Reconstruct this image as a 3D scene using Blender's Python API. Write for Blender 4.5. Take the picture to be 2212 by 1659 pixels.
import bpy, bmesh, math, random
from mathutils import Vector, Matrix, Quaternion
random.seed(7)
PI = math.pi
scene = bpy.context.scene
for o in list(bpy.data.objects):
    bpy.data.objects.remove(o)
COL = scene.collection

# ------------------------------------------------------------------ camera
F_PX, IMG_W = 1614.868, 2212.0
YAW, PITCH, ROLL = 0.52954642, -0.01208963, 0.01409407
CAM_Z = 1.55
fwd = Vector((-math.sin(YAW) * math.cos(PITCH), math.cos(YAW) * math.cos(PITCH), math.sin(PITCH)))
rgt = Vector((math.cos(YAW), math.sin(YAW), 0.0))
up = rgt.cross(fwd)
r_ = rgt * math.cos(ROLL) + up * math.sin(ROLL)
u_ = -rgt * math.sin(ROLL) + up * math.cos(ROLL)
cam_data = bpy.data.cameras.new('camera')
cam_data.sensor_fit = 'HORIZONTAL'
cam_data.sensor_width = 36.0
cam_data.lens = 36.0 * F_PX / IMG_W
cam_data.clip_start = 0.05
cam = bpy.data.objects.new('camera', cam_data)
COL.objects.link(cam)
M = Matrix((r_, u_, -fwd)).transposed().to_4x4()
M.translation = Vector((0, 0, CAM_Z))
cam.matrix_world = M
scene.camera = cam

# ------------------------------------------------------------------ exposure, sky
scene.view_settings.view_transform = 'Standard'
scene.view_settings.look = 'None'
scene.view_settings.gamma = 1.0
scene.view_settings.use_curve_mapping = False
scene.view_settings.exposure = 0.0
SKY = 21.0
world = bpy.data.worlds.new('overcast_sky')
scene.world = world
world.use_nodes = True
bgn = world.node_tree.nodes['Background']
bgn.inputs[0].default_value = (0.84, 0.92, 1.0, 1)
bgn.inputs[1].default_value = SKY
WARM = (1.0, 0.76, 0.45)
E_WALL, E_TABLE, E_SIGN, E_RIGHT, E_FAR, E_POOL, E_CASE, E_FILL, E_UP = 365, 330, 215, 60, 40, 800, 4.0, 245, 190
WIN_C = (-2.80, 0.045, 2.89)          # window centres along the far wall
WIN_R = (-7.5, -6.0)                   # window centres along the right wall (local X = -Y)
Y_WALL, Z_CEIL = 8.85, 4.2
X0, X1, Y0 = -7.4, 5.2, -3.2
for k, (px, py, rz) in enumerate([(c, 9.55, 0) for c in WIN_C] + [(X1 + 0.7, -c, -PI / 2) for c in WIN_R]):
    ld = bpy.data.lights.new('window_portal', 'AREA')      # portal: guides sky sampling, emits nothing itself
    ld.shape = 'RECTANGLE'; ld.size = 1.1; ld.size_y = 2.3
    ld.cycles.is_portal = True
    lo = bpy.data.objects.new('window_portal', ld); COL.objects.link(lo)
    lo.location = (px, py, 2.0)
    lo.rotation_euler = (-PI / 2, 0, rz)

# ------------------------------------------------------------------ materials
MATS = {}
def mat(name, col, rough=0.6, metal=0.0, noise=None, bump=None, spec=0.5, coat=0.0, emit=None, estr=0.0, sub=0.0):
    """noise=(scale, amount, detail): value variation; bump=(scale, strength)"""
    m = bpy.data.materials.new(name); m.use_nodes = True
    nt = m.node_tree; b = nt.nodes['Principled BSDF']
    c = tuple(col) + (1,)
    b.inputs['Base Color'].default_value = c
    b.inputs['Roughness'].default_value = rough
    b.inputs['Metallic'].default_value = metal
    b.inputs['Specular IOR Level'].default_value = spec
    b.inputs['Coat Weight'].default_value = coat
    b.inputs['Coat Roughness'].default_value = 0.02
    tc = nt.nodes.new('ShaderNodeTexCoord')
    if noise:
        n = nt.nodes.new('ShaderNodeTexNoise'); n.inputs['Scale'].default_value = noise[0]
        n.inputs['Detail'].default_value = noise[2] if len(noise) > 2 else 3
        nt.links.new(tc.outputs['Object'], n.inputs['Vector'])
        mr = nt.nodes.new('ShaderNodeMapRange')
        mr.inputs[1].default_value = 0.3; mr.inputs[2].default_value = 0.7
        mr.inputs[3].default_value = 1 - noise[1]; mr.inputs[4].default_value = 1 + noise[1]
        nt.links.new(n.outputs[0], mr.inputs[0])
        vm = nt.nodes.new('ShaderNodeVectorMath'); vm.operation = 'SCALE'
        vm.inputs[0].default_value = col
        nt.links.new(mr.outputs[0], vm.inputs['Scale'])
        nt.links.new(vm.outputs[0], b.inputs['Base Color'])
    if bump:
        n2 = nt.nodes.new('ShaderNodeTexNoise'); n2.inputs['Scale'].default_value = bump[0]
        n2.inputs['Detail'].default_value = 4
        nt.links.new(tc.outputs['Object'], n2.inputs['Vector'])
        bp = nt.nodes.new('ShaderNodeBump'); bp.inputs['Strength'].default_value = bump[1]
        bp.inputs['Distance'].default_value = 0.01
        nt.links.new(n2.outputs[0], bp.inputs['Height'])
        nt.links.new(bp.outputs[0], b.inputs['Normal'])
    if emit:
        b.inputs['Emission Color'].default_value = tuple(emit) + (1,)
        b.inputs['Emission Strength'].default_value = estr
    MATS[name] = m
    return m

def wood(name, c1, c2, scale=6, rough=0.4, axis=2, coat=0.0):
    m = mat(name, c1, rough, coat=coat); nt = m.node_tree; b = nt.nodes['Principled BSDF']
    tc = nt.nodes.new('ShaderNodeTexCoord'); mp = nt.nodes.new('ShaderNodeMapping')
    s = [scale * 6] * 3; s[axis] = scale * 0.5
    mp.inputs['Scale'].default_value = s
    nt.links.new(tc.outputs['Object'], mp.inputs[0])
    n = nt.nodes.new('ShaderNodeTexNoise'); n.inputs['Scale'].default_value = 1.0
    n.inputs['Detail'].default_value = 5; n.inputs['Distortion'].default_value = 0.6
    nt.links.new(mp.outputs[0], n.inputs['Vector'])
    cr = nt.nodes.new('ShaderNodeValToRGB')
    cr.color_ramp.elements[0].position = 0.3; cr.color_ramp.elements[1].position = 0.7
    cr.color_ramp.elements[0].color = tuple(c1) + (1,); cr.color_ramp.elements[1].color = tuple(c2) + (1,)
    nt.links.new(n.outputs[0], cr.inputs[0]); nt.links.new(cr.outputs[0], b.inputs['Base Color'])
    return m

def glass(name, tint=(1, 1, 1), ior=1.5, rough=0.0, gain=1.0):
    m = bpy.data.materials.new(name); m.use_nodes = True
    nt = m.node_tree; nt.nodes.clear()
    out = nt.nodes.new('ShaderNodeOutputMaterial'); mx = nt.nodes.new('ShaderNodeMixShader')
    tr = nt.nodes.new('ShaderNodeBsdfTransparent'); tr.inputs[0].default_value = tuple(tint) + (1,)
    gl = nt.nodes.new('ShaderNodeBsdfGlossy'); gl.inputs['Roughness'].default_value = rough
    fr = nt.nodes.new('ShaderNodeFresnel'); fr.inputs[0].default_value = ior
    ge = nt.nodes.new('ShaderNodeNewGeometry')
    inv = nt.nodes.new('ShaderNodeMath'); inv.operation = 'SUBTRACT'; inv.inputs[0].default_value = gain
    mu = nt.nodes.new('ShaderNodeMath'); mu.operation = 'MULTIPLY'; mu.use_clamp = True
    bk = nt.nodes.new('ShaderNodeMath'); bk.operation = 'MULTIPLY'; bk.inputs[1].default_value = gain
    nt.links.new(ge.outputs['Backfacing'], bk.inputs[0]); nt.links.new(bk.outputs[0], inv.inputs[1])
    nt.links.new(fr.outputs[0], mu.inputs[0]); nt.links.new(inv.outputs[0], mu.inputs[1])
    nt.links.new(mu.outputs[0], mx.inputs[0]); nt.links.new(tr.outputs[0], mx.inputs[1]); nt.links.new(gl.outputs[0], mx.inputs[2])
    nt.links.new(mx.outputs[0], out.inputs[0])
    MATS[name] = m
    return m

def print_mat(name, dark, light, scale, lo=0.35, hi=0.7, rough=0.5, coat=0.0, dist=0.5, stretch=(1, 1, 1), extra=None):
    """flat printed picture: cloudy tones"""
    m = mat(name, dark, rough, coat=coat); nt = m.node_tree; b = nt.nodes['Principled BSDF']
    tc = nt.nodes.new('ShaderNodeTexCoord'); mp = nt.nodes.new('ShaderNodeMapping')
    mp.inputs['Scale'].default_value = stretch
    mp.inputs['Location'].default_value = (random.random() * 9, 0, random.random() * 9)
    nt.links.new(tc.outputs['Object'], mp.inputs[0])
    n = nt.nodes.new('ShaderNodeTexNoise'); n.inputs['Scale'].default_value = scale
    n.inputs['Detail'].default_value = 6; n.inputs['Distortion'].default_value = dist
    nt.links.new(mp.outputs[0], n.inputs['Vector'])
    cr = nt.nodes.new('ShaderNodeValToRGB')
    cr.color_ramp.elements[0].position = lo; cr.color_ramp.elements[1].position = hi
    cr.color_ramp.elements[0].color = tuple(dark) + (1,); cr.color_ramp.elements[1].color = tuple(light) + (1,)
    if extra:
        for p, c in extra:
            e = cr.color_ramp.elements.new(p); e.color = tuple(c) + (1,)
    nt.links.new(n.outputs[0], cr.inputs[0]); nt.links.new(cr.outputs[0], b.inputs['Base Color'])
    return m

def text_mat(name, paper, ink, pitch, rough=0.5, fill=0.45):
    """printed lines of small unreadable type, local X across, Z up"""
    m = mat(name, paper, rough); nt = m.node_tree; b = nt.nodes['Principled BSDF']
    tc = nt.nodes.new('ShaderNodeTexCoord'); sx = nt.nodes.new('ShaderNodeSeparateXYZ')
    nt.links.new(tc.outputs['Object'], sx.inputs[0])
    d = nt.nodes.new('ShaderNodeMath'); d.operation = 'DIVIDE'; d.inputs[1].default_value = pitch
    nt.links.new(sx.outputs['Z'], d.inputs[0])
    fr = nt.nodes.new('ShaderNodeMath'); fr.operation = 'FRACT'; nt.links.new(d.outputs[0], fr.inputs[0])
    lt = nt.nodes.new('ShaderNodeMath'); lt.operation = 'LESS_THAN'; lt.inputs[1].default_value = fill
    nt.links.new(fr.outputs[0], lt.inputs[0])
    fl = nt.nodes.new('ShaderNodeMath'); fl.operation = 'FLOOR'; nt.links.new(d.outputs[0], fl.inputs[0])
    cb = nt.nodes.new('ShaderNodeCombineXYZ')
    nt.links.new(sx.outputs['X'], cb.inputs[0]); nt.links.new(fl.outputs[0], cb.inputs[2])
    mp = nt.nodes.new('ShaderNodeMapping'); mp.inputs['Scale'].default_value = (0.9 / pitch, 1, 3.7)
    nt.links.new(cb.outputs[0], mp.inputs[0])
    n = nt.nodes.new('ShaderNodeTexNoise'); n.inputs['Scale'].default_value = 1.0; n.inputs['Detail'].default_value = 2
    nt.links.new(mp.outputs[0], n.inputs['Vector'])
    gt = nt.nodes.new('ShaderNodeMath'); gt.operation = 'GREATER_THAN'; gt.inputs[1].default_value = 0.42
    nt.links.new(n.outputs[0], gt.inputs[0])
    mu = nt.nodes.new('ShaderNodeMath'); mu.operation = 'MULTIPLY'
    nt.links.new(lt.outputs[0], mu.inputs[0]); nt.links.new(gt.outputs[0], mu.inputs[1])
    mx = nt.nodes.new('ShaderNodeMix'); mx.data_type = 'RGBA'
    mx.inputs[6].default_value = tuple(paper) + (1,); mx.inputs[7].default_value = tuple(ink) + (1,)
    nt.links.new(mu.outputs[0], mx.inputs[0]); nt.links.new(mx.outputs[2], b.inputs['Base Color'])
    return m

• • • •

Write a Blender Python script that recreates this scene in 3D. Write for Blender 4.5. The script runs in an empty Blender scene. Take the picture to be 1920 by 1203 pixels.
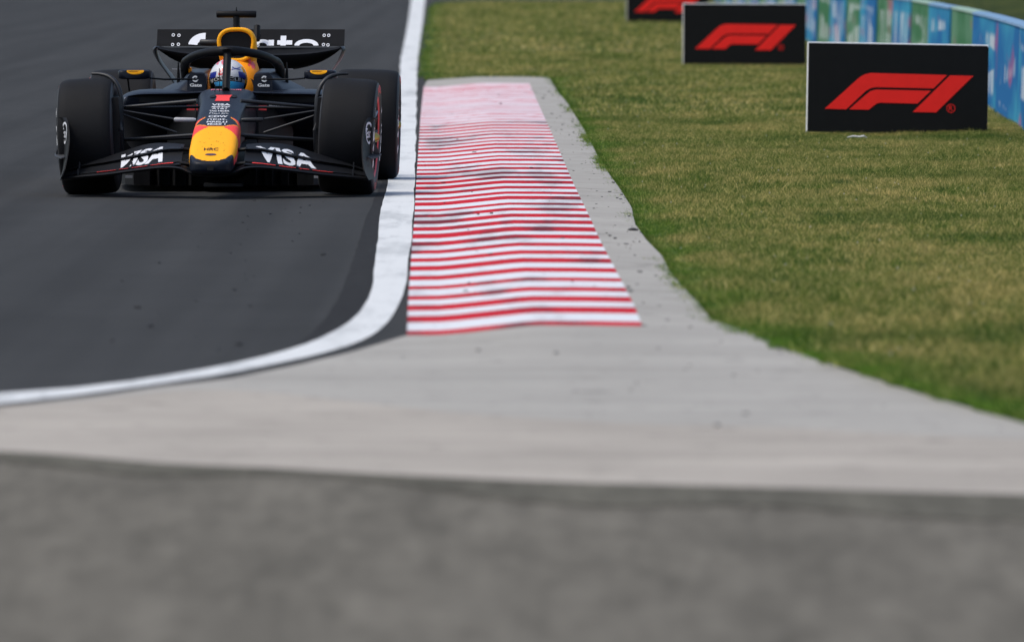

• • • •

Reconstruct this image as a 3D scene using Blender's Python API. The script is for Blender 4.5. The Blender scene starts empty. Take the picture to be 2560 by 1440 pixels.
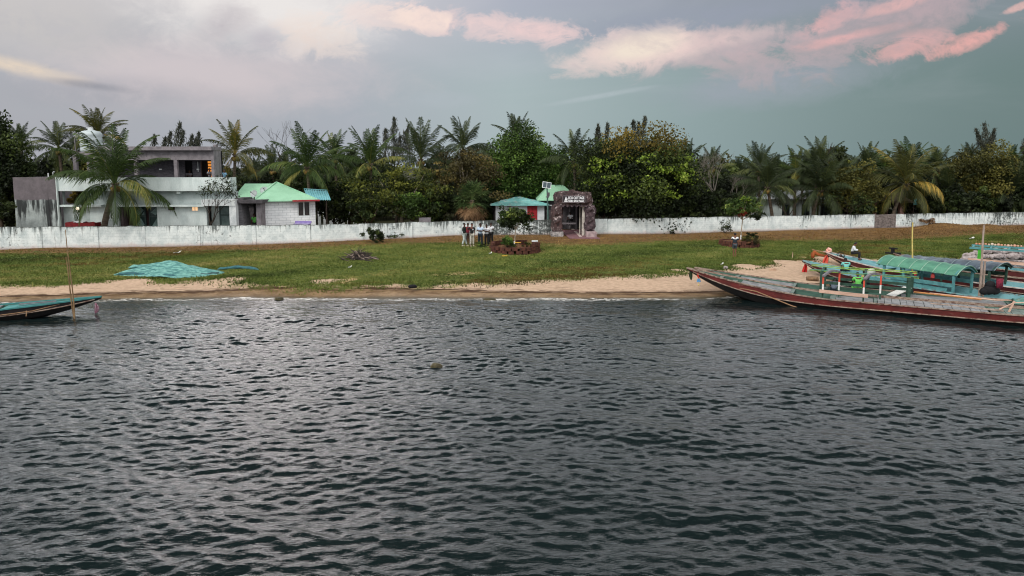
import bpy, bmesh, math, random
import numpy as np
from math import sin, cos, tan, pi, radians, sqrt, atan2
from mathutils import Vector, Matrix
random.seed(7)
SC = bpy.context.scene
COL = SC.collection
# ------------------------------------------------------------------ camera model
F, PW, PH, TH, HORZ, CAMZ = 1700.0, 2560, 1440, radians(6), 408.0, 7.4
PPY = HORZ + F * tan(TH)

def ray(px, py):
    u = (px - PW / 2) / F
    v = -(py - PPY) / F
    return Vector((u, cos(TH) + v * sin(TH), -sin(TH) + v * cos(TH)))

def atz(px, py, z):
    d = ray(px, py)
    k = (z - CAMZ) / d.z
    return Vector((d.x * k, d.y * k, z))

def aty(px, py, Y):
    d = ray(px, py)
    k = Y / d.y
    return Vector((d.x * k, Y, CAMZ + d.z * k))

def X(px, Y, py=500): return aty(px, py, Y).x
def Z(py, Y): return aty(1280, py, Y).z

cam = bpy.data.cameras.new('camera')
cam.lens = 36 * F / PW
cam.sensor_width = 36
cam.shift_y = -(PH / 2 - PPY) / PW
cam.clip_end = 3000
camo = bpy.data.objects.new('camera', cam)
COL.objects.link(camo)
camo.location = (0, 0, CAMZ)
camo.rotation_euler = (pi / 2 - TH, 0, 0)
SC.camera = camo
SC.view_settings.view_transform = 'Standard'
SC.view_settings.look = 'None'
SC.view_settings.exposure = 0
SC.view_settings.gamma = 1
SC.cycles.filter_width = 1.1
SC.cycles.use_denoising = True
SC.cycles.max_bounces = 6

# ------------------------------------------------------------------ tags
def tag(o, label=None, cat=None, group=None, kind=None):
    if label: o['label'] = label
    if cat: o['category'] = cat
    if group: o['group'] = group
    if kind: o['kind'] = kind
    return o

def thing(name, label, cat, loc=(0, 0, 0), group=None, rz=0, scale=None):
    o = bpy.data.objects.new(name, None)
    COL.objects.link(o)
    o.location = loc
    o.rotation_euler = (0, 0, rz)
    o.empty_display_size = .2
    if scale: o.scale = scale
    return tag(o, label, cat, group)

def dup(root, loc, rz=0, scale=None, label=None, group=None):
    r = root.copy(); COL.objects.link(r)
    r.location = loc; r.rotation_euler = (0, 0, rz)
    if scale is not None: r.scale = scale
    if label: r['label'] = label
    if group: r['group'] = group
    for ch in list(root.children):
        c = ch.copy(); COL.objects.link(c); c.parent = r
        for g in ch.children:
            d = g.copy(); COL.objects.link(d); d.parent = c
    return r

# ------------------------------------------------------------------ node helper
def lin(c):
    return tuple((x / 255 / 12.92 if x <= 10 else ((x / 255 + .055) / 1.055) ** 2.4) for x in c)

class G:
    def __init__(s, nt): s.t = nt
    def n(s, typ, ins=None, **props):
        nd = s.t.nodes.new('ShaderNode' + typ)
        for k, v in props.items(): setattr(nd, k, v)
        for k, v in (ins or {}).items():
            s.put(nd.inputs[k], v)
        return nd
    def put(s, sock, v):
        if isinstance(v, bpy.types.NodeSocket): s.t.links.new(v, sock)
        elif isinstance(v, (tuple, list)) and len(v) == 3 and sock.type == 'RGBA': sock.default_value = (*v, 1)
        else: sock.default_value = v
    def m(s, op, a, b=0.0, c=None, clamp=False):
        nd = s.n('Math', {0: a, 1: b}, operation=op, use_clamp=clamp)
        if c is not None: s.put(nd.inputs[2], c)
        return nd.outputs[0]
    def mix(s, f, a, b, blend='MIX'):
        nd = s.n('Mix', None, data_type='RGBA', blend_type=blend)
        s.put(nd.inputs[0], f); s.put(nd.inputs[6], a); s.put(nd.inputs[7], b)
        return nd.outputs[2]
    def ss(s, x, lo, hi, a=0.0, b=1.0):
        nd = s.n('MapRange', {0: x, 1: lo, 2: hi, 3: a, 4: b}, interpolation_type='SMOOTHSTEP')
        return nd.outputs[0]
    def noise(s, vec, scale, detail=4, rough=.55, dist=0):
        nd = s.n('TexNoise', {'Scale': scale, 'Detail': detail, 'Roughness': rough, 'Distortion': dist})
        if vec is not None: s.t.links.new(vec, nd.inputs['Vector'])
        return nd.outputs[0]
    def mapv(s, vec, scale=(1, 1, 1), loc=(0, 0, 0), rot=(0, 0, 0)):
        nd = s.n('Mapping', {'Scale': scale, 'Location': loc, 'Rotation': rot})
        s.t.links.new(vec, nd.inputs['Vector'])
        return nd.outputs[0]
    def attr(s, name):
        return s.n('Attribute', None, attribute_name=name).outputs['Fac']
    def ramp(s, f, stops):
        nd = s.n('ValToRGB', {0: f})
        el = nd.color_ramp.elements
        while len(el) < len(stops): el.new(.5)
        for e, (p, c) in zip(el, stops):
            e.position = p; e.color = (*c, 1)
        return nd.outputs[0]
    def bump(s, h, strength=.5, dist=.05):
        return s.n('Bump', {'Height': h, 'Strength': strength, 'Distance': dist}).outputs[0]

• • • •

• Task instructions
From the records above, quote only the lines running from the line with "by 1659 pixels." to the line with "COL = scene.collection", both lines included.

• Exercise result
Reconstruct this image as a 3D scene using Blender's Python API. Write for Blender 4.5. Take the picture to be 2212 by 1659 pixels.
import bpy, bmesh, math, random
from mathutils import Vector, Matrix, Quaternion
random.seed(7)
PI = math.pi
scene = bpy.context.scene
for o in list(bpy.data.objects):
    bpy.data.objects.remove(o)
COL = scene.collection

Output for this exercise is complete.